For years I heard that "funny books don't sell well and win awards," but when they FINALLY gave Jennifer Crusie's books a chance, they created an entire market slice! People WANTED funny books back (they died out around the early 1960s when weepies came in, according to my unscientific research.) Now "funny" books and comedies, as well as epistolaries (which they told me FIRMLY would NEVER come back!), have invented a hugely successful genre--chick lit.

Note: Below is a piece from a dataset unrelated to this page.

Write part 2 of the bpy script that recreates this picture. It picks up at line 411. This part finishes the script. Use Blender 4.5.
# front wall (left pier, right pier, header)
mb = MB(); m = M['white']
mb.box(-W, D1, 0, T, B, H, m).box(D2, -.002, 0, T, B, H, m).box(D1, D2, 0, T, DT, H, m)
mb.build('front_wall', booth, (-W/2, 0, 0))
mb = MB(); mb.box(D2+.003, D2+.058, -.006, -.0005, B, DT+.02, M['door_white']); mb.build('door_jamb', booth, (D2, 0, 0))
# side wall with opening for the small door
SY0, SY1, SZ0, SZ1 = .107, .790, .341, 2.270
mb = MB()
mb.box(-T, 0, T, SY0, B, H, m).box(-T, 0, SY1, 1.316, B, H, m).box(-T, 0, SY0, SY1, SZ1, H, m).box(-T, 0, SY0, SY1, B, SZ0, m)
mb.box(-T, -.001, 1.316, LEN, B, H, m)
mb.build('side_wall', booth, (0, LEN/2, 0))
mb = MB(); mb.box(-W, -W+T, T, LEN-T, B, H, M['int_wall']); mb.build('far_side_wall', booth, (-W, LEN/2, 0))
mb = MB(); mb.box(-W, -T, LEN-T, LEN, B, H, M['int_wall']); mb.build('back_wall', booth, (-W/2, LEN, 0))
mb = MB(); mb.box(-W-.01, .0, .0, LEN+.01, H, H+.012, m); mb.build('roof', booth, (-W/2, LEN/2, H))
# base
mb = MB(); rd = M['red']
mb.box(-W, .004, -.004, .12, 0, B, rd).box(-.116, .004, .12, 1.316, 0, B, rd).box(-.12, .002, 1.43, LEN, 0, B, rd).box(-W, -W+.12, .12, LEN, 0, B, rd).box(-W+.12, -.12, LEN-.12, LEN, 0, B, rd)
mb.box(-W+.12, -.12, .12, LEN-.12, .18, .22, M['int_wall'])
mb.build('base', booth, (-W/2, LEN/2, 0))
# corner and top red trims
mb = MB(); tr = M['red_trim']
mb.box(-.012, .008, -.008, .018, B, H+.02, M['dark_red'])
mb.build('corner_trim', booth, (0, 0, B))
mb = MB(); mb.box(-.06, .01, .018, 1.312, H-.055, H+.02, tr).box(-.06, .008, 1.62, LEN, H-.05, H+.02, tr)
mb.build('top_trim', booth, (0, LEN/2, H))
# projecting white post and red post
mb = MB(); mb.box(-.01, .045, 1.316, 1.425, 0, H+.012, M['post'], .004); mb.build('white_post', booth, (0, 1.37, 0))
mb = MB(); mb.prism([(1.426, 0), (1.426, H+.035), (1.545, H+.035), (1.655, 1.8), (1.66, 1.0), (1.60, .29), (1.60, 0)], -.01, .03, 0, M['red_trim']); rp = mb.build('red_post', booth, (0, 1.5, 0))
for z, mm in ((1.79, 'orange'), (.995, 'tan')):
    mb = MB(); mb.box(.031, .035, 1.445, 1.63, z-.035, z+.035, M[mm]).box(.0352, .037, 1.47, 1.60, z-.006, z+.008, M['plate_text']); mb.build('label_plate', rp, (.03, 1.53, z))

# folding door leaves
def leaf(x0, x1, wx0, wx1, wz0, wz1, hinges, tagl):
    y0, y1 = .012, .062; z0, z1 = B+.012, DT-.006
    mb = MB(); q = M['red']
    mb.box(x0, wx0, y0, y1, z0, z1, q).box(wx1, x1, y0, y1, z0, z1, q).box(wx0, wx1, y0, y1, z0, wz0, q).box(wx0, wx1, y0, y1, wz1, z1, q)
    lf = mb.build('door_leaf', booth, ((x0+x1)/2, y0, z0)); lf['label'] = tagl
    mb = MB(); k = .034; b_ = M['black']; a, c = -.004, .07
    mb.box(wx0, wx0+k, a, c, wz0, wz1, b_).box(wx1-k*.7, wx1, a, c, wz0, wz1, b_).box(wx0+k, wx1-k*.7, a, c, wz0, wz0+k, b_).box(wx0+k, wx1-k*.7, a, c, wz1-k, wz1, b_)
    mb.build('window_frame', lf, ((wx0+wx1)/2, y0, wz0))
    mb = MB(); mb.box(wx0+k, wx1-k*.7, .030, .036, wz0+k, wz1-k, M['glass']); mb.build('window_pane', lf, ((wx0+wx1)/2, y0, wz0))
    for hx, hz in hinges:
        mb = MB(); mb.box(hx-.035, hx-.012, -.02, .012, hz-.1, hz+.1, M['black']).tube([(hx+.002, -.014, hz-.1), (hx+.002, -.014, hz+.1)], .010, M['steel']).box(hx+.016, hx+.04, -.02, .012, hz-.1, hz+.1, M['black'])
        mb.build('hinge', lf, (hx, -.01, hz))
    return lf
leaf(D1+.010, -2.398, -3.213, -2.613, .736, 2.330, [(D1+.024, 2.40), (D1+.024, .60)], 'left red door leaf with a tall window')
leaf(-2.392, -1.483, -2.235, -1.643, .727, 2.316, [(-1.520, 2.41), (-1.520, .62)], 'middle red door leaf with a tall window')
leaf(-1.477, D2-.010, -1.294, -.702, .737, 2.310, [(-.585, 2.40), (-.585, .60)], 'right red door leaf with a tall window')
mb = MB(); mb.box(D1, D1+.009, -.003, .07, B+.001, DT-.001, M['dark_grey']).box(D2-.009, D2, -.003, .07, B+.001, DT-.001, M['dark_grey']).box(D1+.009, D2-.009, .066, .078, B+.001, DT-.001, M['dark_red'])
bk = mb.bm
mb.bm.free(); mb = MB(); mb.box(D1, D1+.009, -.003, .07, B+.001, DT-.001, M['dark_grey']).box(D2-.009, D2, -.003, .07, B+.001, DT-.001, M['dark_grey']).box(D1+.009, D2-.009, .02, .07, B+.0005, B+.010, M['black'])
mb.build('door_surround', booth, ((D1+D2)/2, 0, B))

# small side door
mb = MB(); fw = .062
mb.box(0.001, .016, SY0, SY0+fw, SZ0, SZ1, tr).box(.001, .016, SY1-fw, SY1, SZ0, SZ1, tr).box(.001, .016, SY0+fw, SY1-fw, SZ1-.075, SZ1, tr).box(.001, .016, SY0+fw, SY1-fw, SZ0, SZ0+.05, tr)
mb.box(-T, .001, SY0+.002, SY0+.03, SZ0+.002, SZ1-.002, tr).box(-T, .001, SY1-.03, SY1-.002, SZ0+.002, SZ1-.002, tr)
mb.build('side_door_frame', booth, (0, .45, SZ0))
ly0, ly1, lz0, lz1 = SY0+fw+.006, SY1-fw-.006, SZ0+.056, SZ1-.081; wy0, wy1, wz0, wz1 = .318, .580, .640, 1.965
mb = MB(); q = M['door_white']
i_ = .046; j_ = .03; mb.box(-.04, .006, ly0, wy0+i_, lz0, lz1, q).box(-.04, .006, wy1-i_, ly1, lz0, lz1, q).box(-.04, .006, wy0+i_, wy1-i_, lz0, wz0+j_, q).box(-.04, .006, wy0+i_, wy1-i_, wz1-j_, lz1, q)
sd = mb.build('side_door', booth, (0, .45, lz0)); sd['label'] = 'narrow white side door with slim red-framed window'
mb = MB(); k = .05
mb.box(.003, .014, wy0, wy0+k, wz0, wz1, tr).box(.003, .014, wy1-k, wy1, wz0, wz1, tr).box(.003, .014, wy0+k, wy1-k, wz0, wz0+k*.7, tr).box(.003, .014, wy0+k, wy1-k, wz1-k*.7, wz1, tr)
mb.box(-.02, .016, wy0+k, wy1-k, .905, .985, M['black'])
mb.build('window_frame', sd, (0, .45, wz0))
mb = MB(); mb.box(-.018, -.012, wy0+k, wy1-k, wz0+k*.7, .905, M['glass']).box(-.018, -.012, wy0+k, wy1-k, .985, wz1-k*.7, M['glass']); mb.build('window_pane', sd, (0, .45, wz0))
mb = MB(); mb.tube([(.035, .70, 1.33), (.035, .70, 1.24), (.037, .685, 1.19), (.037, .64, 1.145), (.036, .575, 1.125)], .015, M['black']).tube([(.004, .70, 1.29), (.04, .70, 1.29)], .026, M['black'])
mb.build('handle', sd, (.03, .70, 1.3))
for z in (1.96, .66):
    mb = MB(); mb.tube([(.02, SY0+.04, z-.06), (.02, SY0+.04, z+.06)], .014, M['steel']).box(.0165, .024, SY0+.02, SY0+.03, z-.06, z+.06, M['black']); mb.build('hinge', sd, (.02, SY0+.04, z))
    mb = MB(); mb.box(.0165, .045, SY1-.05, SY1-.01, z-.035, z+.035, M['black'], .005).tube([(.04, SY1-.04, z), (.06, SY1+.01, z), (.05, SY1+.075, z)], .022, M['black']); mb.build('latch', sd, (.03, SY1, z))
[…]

So they don't know what could be next on the "next big thing" list. They're rejecting based on attitudes and beliefs they've held for years, or that "common wisdom" from past failures has led them to believe. It's got to be a tough job. But it's even TOUGHER being a writer who hears stuff like, "I don't know how to pitch this, although your writing is wonderful," and "You have to be branded, so you can only write in one genre per pen name so your brand is recognized," from people who ought to love literature rather than have to worry about marketing. But today it's all about the bottom line, and they're too nervous not to toe that line. Too bad they're missing out on a lot of books that could make them big money, just 'cause the books are not what they THINK will sell!

And of course the Potter books are a shining example of something they didn't think would sell. I don't think they need to be defended, although for some reason any time you say anything about them, fans jump on you *GRIN*. I think the record speaks for itself, telling the industry that you just never know what will catch readers' interest or create an entirely new market. And I think they KNOW that, but they don't have crystal balls to tell them what's going to be big, so they reject books that might just be that next big thing. Pity.

The problem is that a book is not seen as successful unless it sells a boatload of copies and supposedly appeals to "everybody." The fallacy there is that not everyone likes the same thing, and people who only pick up "blockbusters" of whatever stripe and don't find them appealing probably think they just don't like to read, which isn't necessarily the case. Some people who don't cotton to the big suspense authors might like cozy genre mysteries, but since they're not hyped and on the supermarket shelves (not as often as the suspense/intrigue stuff is), they aren't even aware that there's anything beyond the Agatha Christie novels that they may not have cared for years ago. Some who don't like bestsellers might love midlist authors. But they may not be aware that novels can be THAT different from one another, and so they may not seek anything else out. One good thing is that chick lit readers have discovered novels that aren't weepies and aren't gore-fests and can be relied on to be funny . . . that's why it's so popular. And that's a good thing, even if much of chick lit is pretty, well, shallow. . . .

Some is deeper. I think mine's deeper. But then I'm not even sure it's chick lit, though I'm marketing it as such.

Re: And that's what I was grinning about--

Date: 2005-09-13 07:58 am (UTC)
From: [identity profile] amanda-marrone.livejournal.com
The reason I wrote was more directed at an author I heard speak about how similar his book was to Harry and how he'd felt like he'd been ripped off. There are more than a few books that have similar set-ups--mean teacher, less than perfect hero, mean schoolmate that mean teacher favors--(The Worst Witch books for one--my daughter loves these) it's just the HP books do it better--or at least appeal to a broader audience. When they keep complaining about HP it starts sounding----well, I'll leave it at that.